Anyway, I finished my drive home on some twisty for Michigan roads and enjoyed the handling and torque out of the corners.  When I got home, the display told me that I had used energy at a rate of 2.9 mi/Wh.  My calculations suggest that I would have about 55 miles range to 20% state of charge, all the while beating on the car and not thinking about saving the environment.  20% state of charge is a typical "empty" for battery vehicles, so my calculaitons use 80% of the 24 kWh battery pack capacity.  That said, I don't have any information whether that capacity is usable capacity or total capacity.  It could be that there is another 20% range available.

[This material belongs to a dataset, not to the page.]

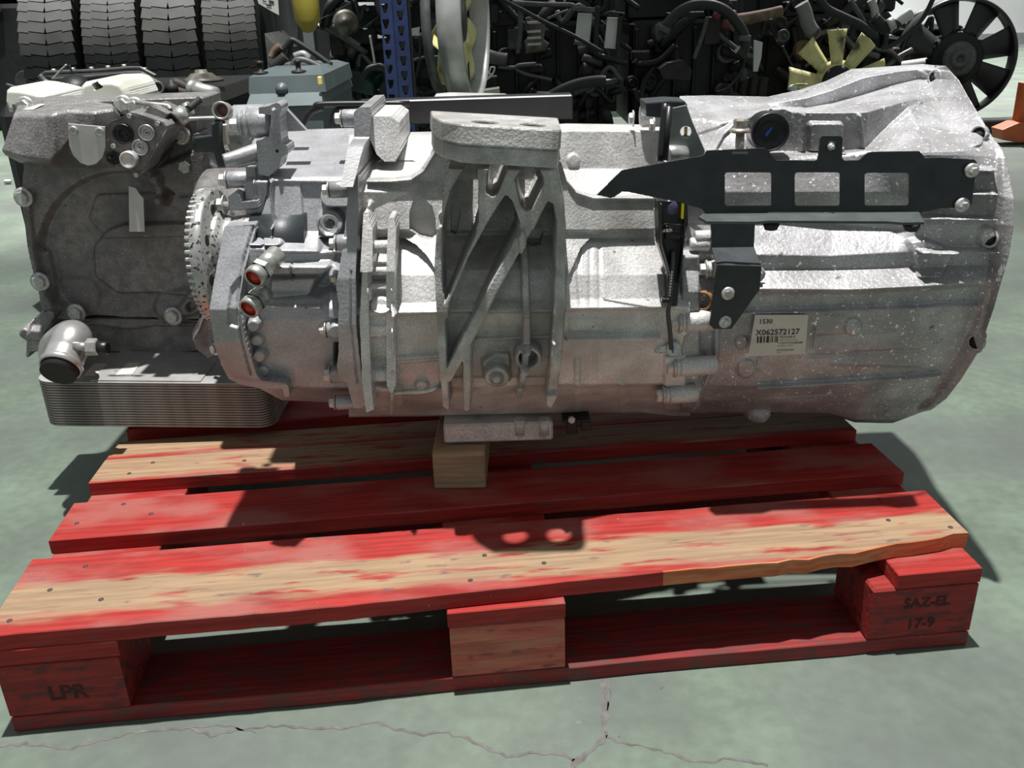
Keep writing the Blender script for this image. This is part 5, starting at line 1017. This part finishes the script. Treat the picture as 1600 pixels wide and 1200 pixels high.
for x, y in ((1120, 24), (1134, 38), (1146, 22), (1128, 14)): 
    p = atY(x, y, 4.7); mb = MB(); mb.lathe(p, (0, -1, .2), [(.02, -.02), (.02, 0), (.012, .01), (.0001, .012)], 14); mb.build('red_fitting', M('dull_red', (.14, .02, .02), .5, 0, .3, 30), e3)
ptube(e3, 'manifold', [(1138, 44), (1148, 33), (1172, 28), (1200, 22), (1222, 16)], 4.9, [.034, .024], m_rb, 14); pplate(e3, 'white_plate', [(1178, 62), (1192, 66), (1190, 90), (1184, 112), (1177, 112)], 4.8, .01, m_white); pplate(e3, 'cream_tag', [(1148, 78), (1160, 68), (1162, 78), (1150, 84)], 4.6, .01, m_cream)
# engine with the pale yellow fan
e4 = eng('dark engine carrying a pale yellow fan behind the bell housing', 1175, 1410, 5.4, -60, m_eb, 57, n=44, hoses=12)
c = atY(1307, 130, 5.0); ax4 = V3((.10, -1, .10)); mb = MB(); mb.lathe(c, ax4, [(.085, -.10), (.09, -.02), (.088, .02), (.07, .035), (.03, .04), (.0001, .04)], 30); mb.build('fan_hub', m_eb, e4)
mb = MB(); mb.lathe(c, ax4, [(.085, -.03), (.115, -.03), (.118, 0), (.088, .012)], 30, caps=False); mb.build('fan_ring', m_yel, e4); fanblades(e4, c, ax4, .10, 80*mpp(5.0, 100), 9, .118, m_yel, .30, .22)
def pul(parent, x, y, Y, rpx, mat, name='pulley'):
    p = atY(x, y, Y); r = rpx*mpp(Y, y); mb = MB(); mb.lathe(p, (.1, -1, .1), [(r*.9, -.05), (r, -.045), (r*.92, -.025), (r, -.005), (r*.96, .0), (r*.66, .0), (r*.6, -.01), (r*.3, -.008), (r*.28, .008), (.0001, .008)], 26); return mb.build(name, mat, parent)
pul(e4, 1225, 56, 5.15, 10, m_gst); pul(e4, 1272, 50, 5.15, 12, m_gst); pul(e4, 1258, 78, 5.2, 15, m_rb); pul(e4, 1218, 40, 5.2, 15, m_cast)
ptube(e4, 'grey_pipe', [(1252, 6), (1258, 20), (1262, 36), (1270, 50)], 5.05, .036, M('warm_grey', (.20, .20, .19), .6, 0, .15, 12), 16); ptube(e4, 'hose', [(1278, -4), (1292, 14), (1318, 27), (1345, 40), (1362, 54)], 4.9, .022, m_hose, 12); ptube(e4, 'hose', [(1366, 28), (1378, 40), (1392, 44), (1402, 34)], 4.95, .030, m_hose, 14); ptube(e4, 'hose_end', [(1402, 36), (1412, 28), (1424, 21)], 4.95, [.022, .030], m_white, 14); ptube(e4, 'silver_pipe', [(1386, 42), (1396, 36)], 4.94, .034, m_sil, 16); ptube(e4, 'pipe', [(1360, 0), (1366, 14), (1368, 30)], 4.98, .020, m_sil, 12)
ptube(e4, 'hose', [(1458, -2), (1446, 22), (1430, 42), (1412, 58), (1392, 72), (1378, 74)], 4.9, .012, m_hose); ptube(e4, 'wire', [(1238, -2), (1226, 16), (1208, 30), (1198, 34), (1188, 60)], 4.95, .005, m_hose); ptube(e4, 'hose', [(1328, 0), (1340, 18), (1350, 36)], 5.0, .012, m_gst); ptube(e4, 'belt', [(1222, 72), (1234, 96), (1246, 118)], 5.1, .007, m_hose)
pplate(e4, 'yellow_bracket', [(1238, 130), (1262, 131), (1262, 140), (1238, 138)], 4.95, .03, m_yel); p = atY(1239, 138, 4.9); mb = MB(); mb.lathe(p, (0, -.5, 1), [(.02, -.01), (.024, 0), (.018, .012), (.0001, .014)], 16); mb.build('white_cap', m_white, e4)
for x in (1164, 1180, 1194): ptube(e4, 'grey_leg', [(x, 120), (x-4, 136), (x-6, 160)], 5.1, .030, m_cast, 10)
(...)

Other than its silence, in no way did the 500e let me know it was an electric car nor limit me in driving or comfort or other features.

Back to Work in the Morning

That 2.9 mi/Wh is pretty efficient, so I decided to see how little energy I could use on the way into work.  I kept off of the freeway to keep my average speed down.  I coasted to stops and accelerated gently when traffic would allow.  Since the computer was remembering my aggressive drive home the night before, the displayed range leaving home was 60 miles.  By the time I got to work, the displayed range was up to 64 miles and the energy usage was 4.7 mi/Wh.

Think about that.  Just by changing my driving style, I was able to lower my energy usage by almost 40%.  Of course, that is true of normal gas cars, not just electric cars.  You want to save money on fuel, start with your driving style.

Doing the same calculation to 80% state of change suggests that I should have been able to travel 90 miles by trying to save energy.  Now my driving wasn't extreme.  I still accelerated with traffic and drove at 60 mph (5 over) for more than half of the miles.

With a mileage range of 55 to 90 miles, I could use a 500e and have enough range on many days in my life.  Of course, it couldn't replace a regular car on longer trips.  I remember Alan Cocconi having a motorcycle engine and generator mounted in a small trailer.  He towed the trailer and recharged his battery along the way whenever he wanted to take his electric car on long trips.

Anyway, its good to keep an open mind because the 500e is a much better car than expected.  If I had a need for another car or could get a range extender trailer, I might be tempted.